Neuer Chef, neuer Besen: Gibt es neue Zielrichtungen bei der ELE
Die ELE ist jetzt zehn Jahre alt. Und jede Zeit hat ihre Rahmenbedingungen. Die letzten zehn Jahren galten der Markteinführung und der Kostenreduzierung. Bei den Vorwärtsstrategien waren wir, war die ELE eher zurückhaltend. Jetzt können wir stärker nach vorne blicken. Wir wollen innovativer werden und wollen dazu kommen, auch außerhalb des bisherigen Netzgebietes Gelsenkirchen, Gladbeck und Bottrop Kunden zu gewinnen.
In einem hausinternen Interview haben Sie gesagt, die ELE will auch grüner werden.
Ja, das haben wir zum Beispiel schon mit unserer Beteiligung an der Gesellschaft, die auf der Halde Scholven Windkraftanlagen bauen will, getan.

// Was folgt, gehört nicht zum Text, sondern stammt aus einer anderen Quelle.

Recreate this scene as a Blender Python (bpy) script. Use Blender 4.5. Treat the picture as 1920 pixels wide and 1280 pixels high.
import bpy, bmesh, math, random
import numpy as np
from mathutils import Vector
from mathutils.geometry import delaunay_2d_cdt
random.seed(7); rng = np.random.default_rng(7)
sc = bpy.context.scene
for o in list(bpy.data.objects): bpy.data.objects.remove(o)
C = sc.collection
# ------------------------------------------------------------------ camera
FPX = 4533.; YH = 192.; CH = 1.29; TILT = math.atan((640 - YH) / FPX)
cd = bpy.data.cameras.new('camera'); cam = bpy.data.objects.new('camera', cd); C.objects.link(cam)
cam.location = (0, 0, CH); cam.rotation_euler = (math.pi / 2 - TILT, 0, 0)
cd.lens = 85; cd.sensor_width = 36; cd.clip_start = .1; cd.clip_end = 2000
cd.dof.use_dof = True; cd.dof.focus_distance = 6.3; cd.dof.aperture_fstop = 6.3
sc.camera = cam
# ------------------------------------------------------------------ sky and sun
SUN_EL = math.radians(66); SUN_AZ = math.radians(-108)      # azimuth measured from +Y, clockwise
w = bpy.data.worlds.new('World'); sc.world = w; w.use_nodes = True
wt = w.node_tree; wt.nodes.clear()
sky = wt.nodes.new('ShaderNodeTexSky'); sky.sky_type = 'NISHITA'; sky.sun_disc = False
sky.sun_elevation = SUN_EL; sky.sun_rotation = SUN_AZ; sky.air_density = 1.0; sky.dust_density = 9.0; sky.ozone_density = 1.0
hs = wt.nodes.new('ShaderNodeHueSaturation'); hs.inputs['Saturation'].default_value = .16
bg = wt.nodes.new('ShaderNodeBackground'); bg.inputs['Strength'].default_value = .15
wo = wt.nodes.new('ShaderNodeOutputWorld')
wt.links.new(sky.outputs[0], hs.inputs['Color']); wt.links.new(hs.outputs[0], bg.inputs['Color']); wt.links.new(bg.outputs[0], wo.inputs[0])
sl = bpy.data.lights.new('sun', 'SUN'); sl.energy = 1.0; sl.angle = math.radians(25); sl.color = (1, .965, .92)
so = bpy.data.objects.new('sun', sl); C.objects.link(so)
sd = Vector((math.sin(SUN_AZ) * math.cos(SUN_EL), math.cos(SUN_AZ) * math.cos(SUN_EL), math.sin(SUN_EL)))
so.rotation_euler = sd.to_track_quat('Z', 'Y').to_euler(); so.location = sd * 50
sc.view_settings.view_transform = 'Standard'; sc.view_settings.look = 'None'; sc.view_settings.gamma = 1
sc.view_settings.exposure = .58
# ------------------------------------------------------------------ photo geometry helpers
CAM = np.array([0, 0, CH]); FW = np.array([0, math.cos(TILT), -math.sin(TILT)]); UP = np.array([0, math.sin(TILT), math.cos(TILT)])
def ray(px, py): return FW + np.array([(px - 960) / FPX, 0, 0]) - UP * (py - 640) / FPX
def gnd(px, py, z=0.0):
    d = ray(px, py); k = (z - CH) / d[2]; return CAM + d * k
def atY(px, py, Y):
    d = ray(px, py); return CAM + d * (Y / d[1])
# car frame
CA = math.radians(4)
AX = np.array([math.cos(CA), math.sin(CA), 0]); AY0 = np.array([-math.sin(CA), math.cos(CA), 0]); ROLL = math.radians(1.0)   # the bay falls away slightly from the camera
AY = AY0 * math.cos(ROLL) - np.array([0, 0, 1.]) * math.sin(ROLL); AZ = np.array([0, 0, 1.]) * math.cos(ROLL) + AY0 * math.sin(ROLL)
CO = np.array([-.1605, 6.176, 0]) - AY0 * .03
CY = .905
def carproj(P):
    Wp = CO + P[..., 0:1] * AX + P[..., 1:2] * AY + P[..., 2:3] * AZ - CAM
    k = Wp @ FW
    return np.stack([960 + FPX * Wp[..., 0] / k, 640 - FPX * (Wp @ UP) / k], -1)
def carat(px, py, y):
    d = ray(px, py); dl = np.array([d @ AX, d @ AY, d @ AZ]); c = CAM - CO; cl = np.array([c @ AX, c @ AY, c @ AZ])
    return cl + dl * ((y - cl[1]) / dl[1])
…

Da hat es Verzögerungen gegeben, aber hoffentlich im Frühjahr wird mit dem Bau begonnen. Und wir prüfen den Bau einer großen Photovoltaik-Anlage. Hier hat sich ein Zeitfenster mit niedrigen Investitionskosten aufgetan. Wir werden im 1. Quartal 2010 einen Vorschlag für eine Anlage mit ein Megawatt Leistung auf 10 000 qm Fläche machen, wahrscheinlich in Gelsenkirchen. Außerdem sind Partnerschaften mit anderen Unternehmen außerhalb unseres Kundengebietes denkbar.
Die Konzesssionverträge für die Gas- und Stromnetze laufen 2014/15 aus. Die Stadt will auch die Gründung eigener Stadtwerke oder andere Partnerschaften prüfen.
Das Auslaufen der Verträge trifft nicht die ELE allein. Damit müssen wir uns auseinandersetzen. Die Städte haben in meinen Augen gute Gründe, die Zusammenarbeit mit der ELE fortzusetzen. Das war eine gute Partnerschaft. Finanzielle Zugeständnisse sind dabei begrenzt. Mehr als das, was wir etwa an Konzessionsabgabe zahlen, geht laut Verordnung nicht. Es gibt zudem Punkte, die die Politik bewegt: Die Städte wollen mehr Einfluss haben und haben ökologische Zielsetzungen bei der Stromerzeugung etwa. Ich glaube, dabei ist die ELE gut unterwegs.
Die mögliche Konkurrenz sitzt dabei gleich vor der Tür. Gelsenwasser ist zugleich mit seiner Online-Tochter in den Billig-Markt eingestiegen.
Wir beobachten die Konkurrenz. Und das ist nicht nur Gelsenwasser. Die Welt ist breiter geworden. Gelsenwasser treibt uns keine Schweißperlen auf die Stirn. Die Abwanderungen sind marginal. Wir haben weniger als ein Prozent unserer Kunden an Gelsenwasser verloren.